Так поступают в Глайндборне, или Опера на траве

Так поступают в Глайндборне, или Опера на траве
Оперный обозреватель

Каждый фестиваль в мире оперы уникален по-своему, несмотря на затертость самого эпитета "уникальный". Зальцбург, Байрейт, Верона, Брегенц, Савонлинна, Пезаро… Каждый из этого списка, который вы можете продолжать как угодно, - не только символ, но и сложившийся микрокосмос со своими законами, фантомами и особым образом жизни. А все вместе являются ускользающими ликами одной и той же 400-летней дивы по имени Опера. Но уж если быть сколь дотошным, столь и предвзятым, то, пожалуй, и можно обнаружить на оперной карте мира фестиваль уникальный из уникальных, такой же уникальный, как оперный театр в Манаусе, построенный среди бразильских джунглей. Это английский Глайндборн. Единственный в своем роде. Но вряд ли вам удастся найти это место даже на достаточно подробных картах Великобритании - тут потребуются отдельные карты Южного (или Нижнего) Сассекса, хотя гарантий все равно нет. Дело в том, что Глайндборн не только не городок, но даже и не деревня с большим населением - это частное родовое поместье семейства Кристи.

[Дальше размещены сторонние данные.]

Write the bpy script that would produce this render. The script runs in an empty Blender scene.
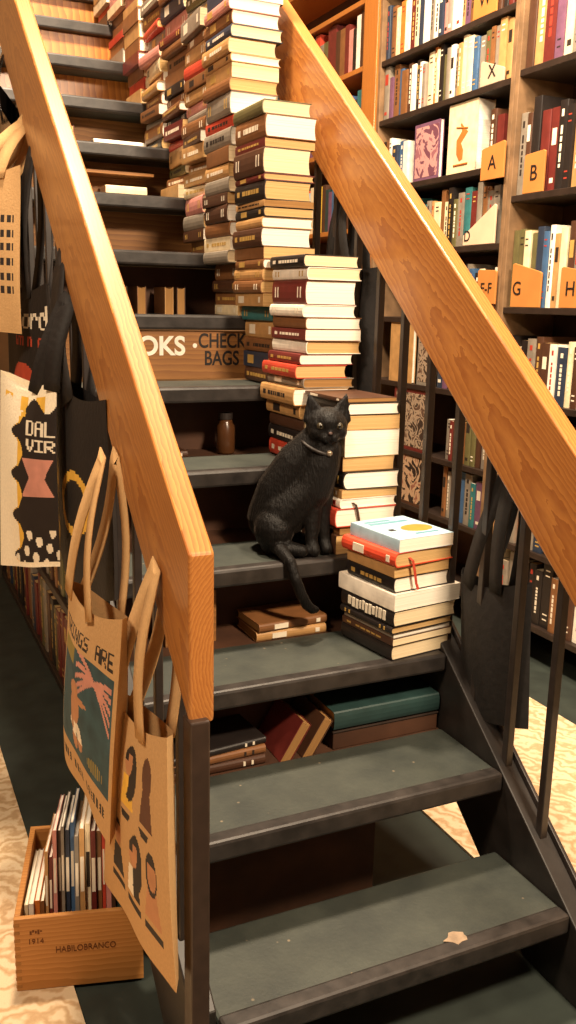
import bpy, bmesh, math, random
from mathutils import Vector, Matrix

random.seed(11)
S = bpy.context.scene
COL = S.collection

# ------------------------------------------------------------------ camera, light, exposure
cam_d = bpy.data.cameras.new('camera'); cam = bpy.data.objects.new('camera', cam_d); COL.objects.link(cam)
YAW, PITCH, ROLL, FPX = 0.43752, 0.22687, -0.02171, 899.6
def _cam():
    cy, sy, cp, sp = math.cos(YAW), math.sin(YAW), math.cos(PITCH), math.sin(PITCH)
    f = Vector((sy*cp, cy*cp, -sp)); r = Vector((cy, -sy, 0)); d = f.cross(r)
    c, s = math.cos(ROLL), math.sin(ROLL)
    r2 = c*r + s*d; d2 = -s*r + c*d
    M = Matrix(((r2.x, -d2.x, -f.x), (r2.y, -d2.y, -f.y), (r2.z, -d2.z, -f.z))).to_4x4()
    M.translation = (0.0428, -0.9458, 1.368)
    return M
cam.matrix_world = _cam()
cam_d.sensor_fit = 'AUTO'; cam_d.sensor_width = 36.0; cam_d.lens = FPX/1024*36.0
cam_d.clip_start = 0.02
S.camera = cam

w = bpy.data.worlds.new('world'); S.world = w; w.use_nodes = True
w.node_tree.nodes['Background'].inputs[0].default_value = (1.0, 0.66, 0.42, 1)
w.node_tree.nodes['Background'].inputs[1].default_value = 0.16

def lamp(name, loc, target, size, power, col=(1.0, 0.79, 0.56)):
    d = bpy.data.lights.new(name, 'AREA'); d.shape = 'DISK'; d.size = size; d.energy = power; d.color = col
    o = bpy.data.objects.new(name, d); COL.objects.link(o); o.location = loc
    o.rotation_euler = (Vector(target)-Vector(loc)).to_track_quat('-Z', 'Y').to_euler()
    return o
lamp('ceiling_lamp', (1.30, -1.15, 2.9), (1.1, 1.1, 1.0), 0.35, 140)
lamp('ceiling_lamp', (1.65, 1.3, 3.5), (1.75, 1.6, 0.8), 0.35, 68)
lamp('ceiling_lamp', (0.62, 1.5, 4.2), (0.8, 2.7, 2.2), 0.4, 260)
lamp('ceiling_lamp', (-0.8, -0.2, 2.9), (0.3, 0.9, 0.6), 0.4, 56)

S.view_settings.view_transform = 'Standard'
S.view_settings.look = 'None'
S.view_settings.exposure = 0.1
S.view_settings.gamma = 1.0
S.view_settings.use_curve_mapping = False

# ------------------------------------------------------------------ materials
def lin(h):
    if isinstance(h, str):
        h = h.lstrip('#'); c = [int(h[i:i+2], 16)/255 for i in (0, 2, 4)]
    else: c = h
    return tuple(x/12.92 if x <= .04045 else ((x+.055)/1.055)**2.4 for x in c)+(1,)
MATS = {}
def nodes(m):
    m.use_nodes = True
    nt = m.node_tree; return nt, nt.nodes, nt.links, nt.nodes['Principled BSDF']
def mat(name, col, rough=.55, vary=.12, scale=30, bump=0.0, sheen=0, spec=.4, metal=0, coat=0, stretch=(1, 1, 1)):
    """flat colour broken up by object-space noise"""
    if name in MATS: return MATS[name]
    m = bpy.data.materials.new(name); nt, N, L, P = nodes(m)
    c = lin(col)
    tc = N.new('ShaderNodeTexCoord'); mp = N.new('ShaderNodeMapping'); mp.inputs['Scale'].default_value = stretch
    L.new(tc.outputs['Object'], mp.inputs['Vector'])
    no = N.new('ShaderNodeTexNoise'); no.inputs['Scale'].default_value = scale; no.inputs['Detail'].default_value = 4
    L.new(mp.outputs[0], no.inputs['Vector'])
    cr = N.new('ShaderNodeValToRGB')
    cr.color_ramp.elements[0].position = .3; cr.color_ramp.elements[1].position = .7
    cr.color_ramp.elements[0].color = tuple(x*(1-vary) for x in c[:3])+(1,)
    cr.color_ramp.elements[1].color = tuple(min(1, x*(1+vary)) for x in c[:3])+(1,)
    L.new(no.outputs['Fac'], cr.inputs['Fac']); L.new(cr.outputs['Color'], P.inputs['Base Color'])
    P.inputs['Roughness'].default_value = rough; P.inputs['Specular IOR Level'].default_value = spec
    P.inputs['Metallic'].default_value = metal
    if sheen: P.inputs['Sheen Weight'].default_value = sheen; P.inputs['Sheen Roughness'].default_value = .4
    if coat: P.inputs['Coat Weight'].default_value = coat; P.inputs['Coat Roughness'].default_value = .12
    if bump:
        b = N.new('ShaderNodeBump'); b.inputs['Strength'].default_value = bump; b.inputs['Distance'].default_value = .004
        L.new(no.outputs['Fac'], b.inputs['Height']); L.new(b.outputs['Normal'], P.inputs['Normal'])
    MATS[name] = m; return m

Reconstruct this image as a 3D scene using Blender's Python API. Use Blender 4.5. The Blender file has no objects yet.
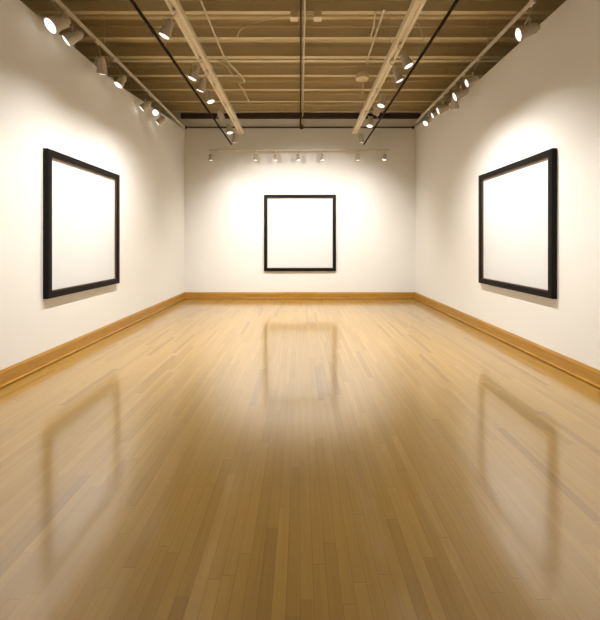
import bpy, bmesh, math, random
from mathutils import Vector, Matrix

random.seed(7)
SC = bpy.context.scene
COL = SC.collection
CAM_Z = 1.46          # eye height
HALF = 3.024          # half width of the gallery
DEPTH = 9.5           # distance from camera to back wall
REAR = -2.2           # wall behind the camera
F_PX = 363.0

def Z(h):             # height above the eye -> world z
    return CAM_Z + h

# ------------------------------------------------------------------ materials
def new_mat(name):
    m = bpy.data.materials.new(name)
    m.use_nodes = True
    nt = m.node_tree
    b = nt.nodes['Principled BSDF']
    return m, nt, b

def N(nt, t, **kw):
    n = nt.nodes.new(t)
    for k, v in kw.items():
        setattr(n, k, v)
    return n

def math_node(nt, op, a, b=None):
    n = N(nt, 'ShaderNodeMath', operation=op)
    for i, v in enumerate((a, b)):
        if v is None:
            continue
        if isinstance(v, (int, float)):
            n.inputs[i].default_value = v
        else:
            nt.links.new(v, n.inputs[i])
    return n.outputs[0]

def simple(name, col, rough=0.5, metal=0.0, var=0.06, scale=6.0, bump=0.0, bscale=60.0, spec=0.5):
    m, nt, b = new_mat(name)
    tc = N(nt, 'ShaderNodeTexCoord')
    nz = N(nt, 'ShaderNodeTexNoise')
    nz.inputs['Scale'].default_value = scale
    nz.inputs['Detail'].default_value = 4
    nt.links.new(tc.outputs['Object'], nz.inputs['Vector'])
    mx = N(nt, 'ShaderNodeMix', data_type='RGBA')
    mx.inputs['A'].default_value = tuple(max(0, c * (1 - var)) for c in col) + (1,)
    mx.inputs['B'].default_value = tuple(min(1, c * (1 + var)) for c in col) + (1,)
    nt.links.new(nz.outputs['Fac'], mx.inputs['Factor'])
    nt.links.new(mx.outputs['Result'], b.inputs['Base Color'])
    b.inputs['Roughness'].default_value = rough
    b.inputs['Metallic'].default_value = metal
    b.inputs['Specular IOR Level'].default_value = spec
    if bump:
        n2 = N(nt, 'ShaderNodeTexNoise')
        n2.inputs['Scale'].default_value = bscale
        n2.inputs['Detail'].default_value = 3
        nt.links.new(tc.outputs['Object'], n2.inputs['Vector'])
        bp = N(nt, 'ShaderNodeBump')
        bp.inputs['Strength'].default_value = bump
        bp.inputs['Distance'].default_value = 0.004
        nt.links.new(n2.outputs['Fac'], bp.inputs['Height'])
        nt.links.new(bp.outputs['Normal'], b.inputs['Normal'])
    return m

def wood_floor():
    m, nt, b = new_mat('oak strip floor')
    tc = N(nt, 'ShaderNodeTexCoord')
    sx = N(nt, 'ShaderNodeSeparateXYZ')
    nt.links.new(tc.outputs['Object'], sx.inputs[0])
    X, Y = sx.outputs[0], sx.outputs[1]
    W, L = 0.057, 0.95
    u = math_node(nt, 'DIVIDE', X, W)
    row = math_node(nt, 'ADD', math_node(nt, 'FLOOR', u), 431.0)
    fu = math_node(nt, 'FRACT', u)
    wn = N(nt, 'ShaderNodeTexWhiteNoise', noise_dimensions='1D')
    nt.links.new(row, wn.inputs['W'])
    v0 = math_node(nt, 'DIVIDE', Y, L)
    v = math_node(nt, 'ADD', v0, math_node(nt, 'MULTIPLY', wn.outputs['Value'], 7.0))
    colid = math_node(nt, 'FLOOR', v)
    fv = math_node(nt, 'FRACT', v)
    cb = N(nt, 'ShaderNodeCombineXYZ')
    nt.links.new(row, cb.inputs[0]); nt.links.new(colid, cb.inputs[1])
    wn2 = N(nt, 'ShaderNodeTexWhiteNoise', noise_dimensions='2D')
    nt.links.new(cb.outputs[0], wn2.inputs['Vector'])
    ramp = N(nt, 'ShaderNodeValToRGB')
    cr = ramp.color_ramp
    pal = [(0.0, (0.262, 0.144, 0.022)), (0.09, (0.316, 0.176, 0.027)), (0.3, (0.342, 0.193, 0.031)),
           (0.55, (0.354, 0.201, 0.034)), (0.8, (0.366, 0.209, 0.037)), (1.0, (0.386, 0.224, 0.044))]
    cr.elements[0].position, cr.elements[0].color = pal[0][0], pal[0][1] + (1,)
    cr.elements[1].position, cr.elements[1].color = pal[-1][0], pal[-1][1] + (1,)
    for p, c in pal[1:-1]:
        e = cr.elements.new(p); e.color = c + (1,)
    nt.links.new(wn2.outputs['Value'], ramp.inputs[0])
    # grain stretched along the strips, shifted for every strip
    mp = N(nt, 'ShaderNodeMapping')
    mp.inputs['Scale'].default_value = (45, 1.6, 1)
    ad = N(nt, 'ShaderNodeVectorMath', operation='ADD')
    nt.links.new(tc.outputs['Object'], ad.inputs[0])
    nt.links.new(wn2.outputs['Color'], ad.inputs[1])
    nt.links.new(ad.outputs[0], mp.inputs['Vector'])
    gr = N(nt, 'ShaderNodeTexNoise')
    gr.inputs['Scale'].default_value = 1.0
    gr.inputs['Detail'].default_value = 5
    gr.inputs['Distortion'].default_value = 0.6
    nt.links.new(mp.outputs[0], gr.inputs['Vector'])
    gv = N(nt, 'ShaderNodeMapRange')
    gv.inputs['To Min'].default_value = 0.80; gv.inputs['To Max'].default_value = 1.18
    nt.links.new(gr.outputs['Fac'], gv.inputs['Value'])
    mul = N(nt, 'ShaderNodeMix', data_type='RGBA', blend_type='MULTIPLY')
    mul.inputs['Factor'].default_value = 1.0
    nt.links.new(ramp.outputs[0], mul.inputs['A'])
    nt.links.new(gv.outputs[0], mul.inputs['B'])
    # joints
    g1 = math_node(nt, 'LESS_THAN', fu, 0.03)
    g2 = math_node(nt, 'LESS_THAN', fv, 0.0022)
    gap = math_node(nt, 'MAXIMUM', g1, g2)
    dk = N(nt, 'ShaderNodeMix', data_type='RGBA')
    nt.links.new(math_node(nt, 'MULTIPLY', gap, 0.55), dk.inputs['Factor'])
    nt.links.new(mul.outputs['Result'], dk.inputs['A'])
    dk.inputs['B'].default_value = (0.10, 0.05, 0.012, 1)
    nt.links.new(dk.outputs['Result'], b.inputs['Base Color'])
    b.inputs['Roughness'].default_value = 0.36
    b.inputs['Coat Weight'].default_value = 1.0
    b.inputs['Coat Roughness'].default_value = 0.125
    b.inputs['Coat IOR'].default_value = 2.0
    # each strip lies at a very slightly different tilt, plus long shallow waves in the varnish
    wv = N(nt, 'ShaderNodeTexNoise')
    mp2 = N(nt, 'ShaderNodeMapping')
    mp2.inputs['Scale'].default_value = (6.0, 1.2, 1)
    nt.links.new(ad.outputs[0], mp2.inputs['Vector'])
    nt.links.new(mp2.outputs[0], wv.inputs['Vector'])
    wv.inputs['Scale'].default_value = 1.0
    wv.inputs['Detail'].default_value = 2
    hs = math_node(nt, 'ADD', math_node(nt, 'MULTIPLY', wv.outputs['Fac'], 1.0), math_node(nt, 'MULTIPLY', gap, -0.35))
    bp = N(nt, 'ShaderNodeBump')
    bp.inputs['Strength'].default_value = 0.05
    bp.inputs['Distance'].default_value = 0.012
    nt.links.new(hs, bp.inputs['Height'])
    nt.links.new(bp.outputs['Normal'], b.inputs['Coat Normal'])
    nt.links.new(bp.outputs['Normal'], b.inputs['Normal'])
    return m

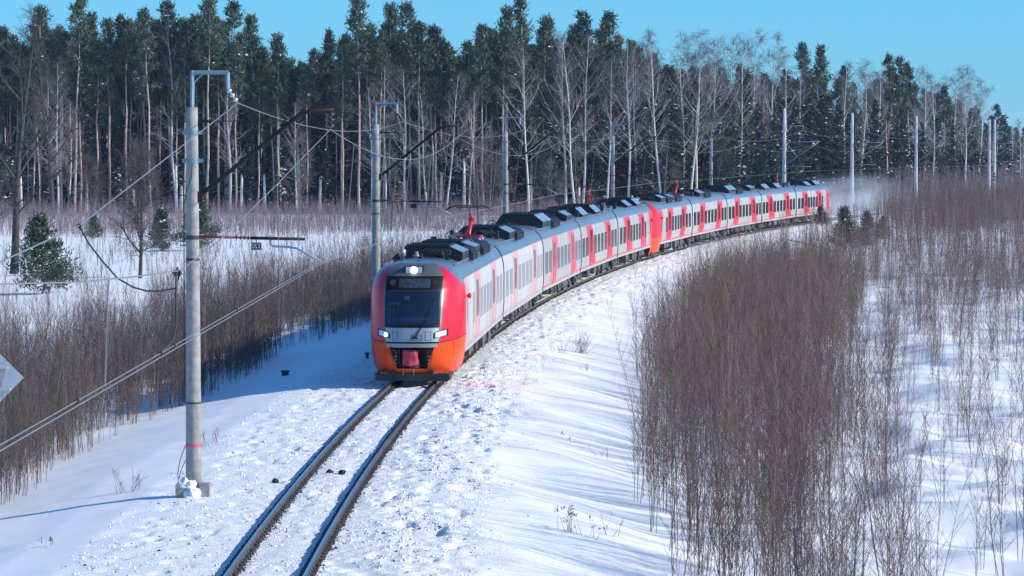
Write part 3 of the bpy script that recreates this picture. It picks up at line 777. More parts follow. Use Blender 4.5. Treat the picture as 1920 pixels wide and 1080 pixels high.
# ------------------------------------------------------------------ catenary poles and wires
def frame_at(s, u):
    x, y = track(s, u); return x, y, -s / RAD
def loc2w(x, y, rz, p):
    c, sn = math.cos(rz), math.sin(rz); return (x + p[0] * c - p[1] * sn, y + p[0] * sn + p[1] * c, p[2])
def disc_string(b, p, q, n, r, mi=0, core=.018):
    p, q = Vector(p), Vector(q); b.tube([p, q], core, 5, mi)
    for i in range(n):
        c = p.lerp(q, (i + .5) / n); a = (q - p).normalized() * ((q - p).length / n * .36)
        b.tube([c - a, c, c + a], [r * .35, r, r * .35], 10, mi)
GF, GM, GCc = [], [], []
def near_pole(i, s, u, label, lod=0, plate=False):
    x, y, rz = frame_at(s, u); zb_ = -.16
    t = thing('catenary_pole', label, 'catenary pole', (x, y, zb_), rz, 'concrete catenary poles along the track')
    b = MB(); hs = np.linspace(0, 9.75, 12)
    b.tube([(0, 0, h) for h in hs], [.205 - .0062 * h for h in hs], 24, 0); b.build('shaft', M['concrete'], t)
    b = MB()
    for z in (9.12, 8.42):
        r = .205 - .0062 * z + .012; b.tube([(0, 0, z - .06), (0, 0, z + .06)], r, 20, 0, True, False)
        for sx in (-1, 1): b.box(sx * (r + .04) - .05, sx * (r + .04) + .05, -.04, .04, z - .05, z + .05)
    b.build('collar', M['galv'], t)
    b = MB()
    for z, h in ((6.5, .05), (5.95, .03), (2.35, .02)):
        b.tube([(0, 0, z - h), (0, 0, z + h)], .205 - .0062 * z + .008, 20, 0, True, False)
    for z in (9.4, 7.9, 7.55, 6.3): b.tube([(-.16, 0, z), (-.32, 0, z)], .015, 5)
    b.build('band', M['wiredark'], t)
    b = MB()
    for p, q in (((.0, 0, 9.6), (.02, 0, 10.66)), ((-.02, 0, 10.62), (.93, 0, 10.62)), ((.90, 0, 10.62), (.90, 0, 10.22)), ((.04, 0, 10.36), (.28, 0, 10.60))):
        th = .055 if p[2] != 10.36 else .025; b.tube([p, q], th, 4, 0, True, False)
    b.build('gooseneck_bracket', M['galv'], t)
    b = MB(); disc_string(b, (.90, 0, 10.22), (1.13, -.02, 9.88), 3, .075, 0); b.build('feeder_insulator', M['insulwhite'] if i == 0 else M['insul'], t)
    GF.append(loc2w(x, y, rz, (1.15, -.02, 9.86 + zb_)))
    b = MB()
    b.tube([(.19, 0, 7.55), (2.72, 0, 9.58), (2.95, 0, 9.66), (3.55, 0, 9.69)], [.055, .055, .055, .05], 8)
    b.tube([(.17, 0, 9.40), (2.5, 0, 9.43)], .012, 5); b.tube([(.17, 0, 9.40), (.7, 0, 9.40)], .035, 6); b.box(.12, .26, -.08, .08, 7.4, 7.65)
    b.build('cantilever_arm', M['rust'], t)
    b = MB(); disc_string(b, (3.46, 0, 9.66), (3.46, 0, 9.22), 3, .13, 0, .025); b.build('messenger_insulator', M['insul'], t)
    GM.append(loc2w(x, y, rz, (3.46, 0, 9.20 + zb_)))
    b = MB(); b.tube([(.16, 0, 6.52), (1.05, 0, 6.50)], .035, 6, 1); disc_string(b, (1.05, 0, 6.50), (1.45, 0, 6.485), 4, .06, 2); b.tube([(1.45, 0, 6.485), (2.82, 0, 6.46)], .04, 6, 0)
    b.build('lower_arm', [M['rust'], M['redrust'], M['insul']], t)
    b = MB(); b.tube([(1.95, 0, 6.55), (1.95, 0, 6.32), (2.02, 0, 6.28), (2.45, 0, 6.26), (2.62, 0, 6.22), (3.22, 0, 5.90)], .028, 6); b.build('registration_arm', M['galv'], t)
    GCc.append(loc2w(x, y, rz, (3.24, 0, 5.88 + zb_)))
    if lod < 2:
        pl = MB(); pl.box(-.13, .13, -.008, .008, -.09, .09); pl.box(-.01, .01, -.006, .006, .09, .17)
        p = pl.build('number_plate', M['black'], t, (1.60, -.02, 6.28))
        if plate:
            cu = bpy.data.curves.new('plate_number', 'FONT'); cu.body = '320'; cu.size = .17; cu.align_x = 'CENTER'; cu.align_y = 'CENTER'; cu.extrude = .002
            tx0 = link('plate_text', cu); dg = bpy.context.evaluated_depsgraph_get(); tm = bpy.data.meshes.new_from_object(tx0.evaluated_get(dg)); bpy.data.objects.remove(tx0)
            tm.materials.clear(); tm.materials.append(M['insulwhite']); tx = link('plate_number', tm, p, (0, -.013, 0)); tx.rotation_euler = (HP, 0, 0); tx.scale = (-1, 1, 1)
    if i == 0:
        b = MB(); r = .205 - .0062 * 1.28 + .004; b.tube([(0, 0, 1.24), (0, 0, 1.33)], r, 24, 0, True, False); b.build('painted_band', M['pink'], t)
        b = MB()
        b.box(-.42, -.13, -.34, -.05, -.5, .32); b.box(.16, .42, -.26, .0, -.4, .34); b.build('footing', M['concrete'], t)
        b = MB()
        for cx_, cy_, cz_, rx_, ry_, rz_ in ((-.22, -.18, .27, .20, .15, .20), (-.05, -.23, .25, .15, .12, .15), (.0, -.32, .0, .22, .18, .20)):
            P = []
            for a in range(9):
                ph = math.pi * .6 * a / 8; row = []
                for c in range(25):
                    th = 2 * math.pi * (c % 24) / 24; k = 1 + .5 * float(vnoise(np.array(2.2 * math.cos(th) + cx_ * 9), np.array(2.2 * math.sin(th) + a * .6), 61)) + .3 * float(vnoise(np.array(5 * math.cos(th)), np.array(5 * math.sin(th) + a * 1.3), 62))
                    row.append((cx_ + rx_ * k * math.sin(ph) * math.cos(th), cy_ + ry_ * k * math.sin(ph) * math.sin(th), cz_ + rz_ * k * math.cos(ph)))
                P.append(row)
            b.grid(P, 0, True)
        b.build('snow_heap', M['snowlump'], t)
        b = MB(); b.tube([(-.2, -.05, 1.28), (-.34, -.05, .9), (-.40, -.06, .55), (-.36, -.08, .2), (-.28, -.1, .0)], .010, 5); b.tube([(-.2, -.05, .9), (-.33, -.05, .62), (-.38, -.07, .35), (-.33, -.1, .1)], .010, 5)
        b.build('earthing_cable', M['wiredark'], t)
        b = MB(); b.tube([(.03, -.2, 8.35), (0, -.21, 8.0), (-.12, -.17, 7.7), (-.2, -.1, 7.3), (-.21, -.05, 6.2), (-.22, -.04, 5.0), (-.22, -.04, 2.35)], .012, 5); b.build('down_cable', M['wiredark'], t)
    return t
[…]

Из Лондона - шестьдесят миль на машине, то есть немногим больше часа, но досужим путешественникам не грех отправиться туда на поезде с одной пересадкой и выйти в городке Льюис (где имеет смысл остановиться, если вы приезжаете на несколько спектаклей, так как в самом Глайндборне никакого жилья, кроме служебного, нет). Пешком до Глайндборна вы все равно не дойдете, так что садитесь на вокзальной площади Льюиса в специальный автобус с надписью "Glyndebourne Opera", а после спектакля не забывайте вернуться на нем же на ночлег. Впрочем, все эти дорожные перипетии могут стать препятствием лишь для людей, не любящих оперу. Пока автобус петляет по дороге, идущей в полях, начинаешь ощущать свое приближение к некой маленькой вселенной, которая прячется за следующим поворотом. И вот преодолев все житейские тяготы, оперный фанат наконец попадает в Глайндборн. Изумленному взору заядлого урбаниста открывается лишь слегка окультуренная первозданная природа, и ни души на много миль вокруг. А посреди этого зеленого безбрежья, как корабль в океане, отовсюду виднеется фестивальный театр с прилегающими к нему жилыми и техническими постройками в стиле, отдаленно напоминающем георгианский. Вокруг тихая сельская жизнь. Лужайки для пикников и поляны для игры в крикет пока пусты, но вечером, во время большого антракта, который длится полтора часа, здесь будет не протолкнуться. Ночью, когда все опустеет, наступит пора для призраков оперы, которых здесь тоже предостаточно. А пока… Цветут сады, что-то зреет в теплицах, квакают лягушки в пруду, звенят далекие колокольчики - это на огороженных пастбищах пасутся овцы, гуси и другая домашняя живность. Знаменитых глайндборнских коров, которые по легенде подходят во время спектаклей поближе к театру послушать оперу, я не увидел - мне сказали, что микроклимат изменился, и всех коров увезли в более подходящие угодья.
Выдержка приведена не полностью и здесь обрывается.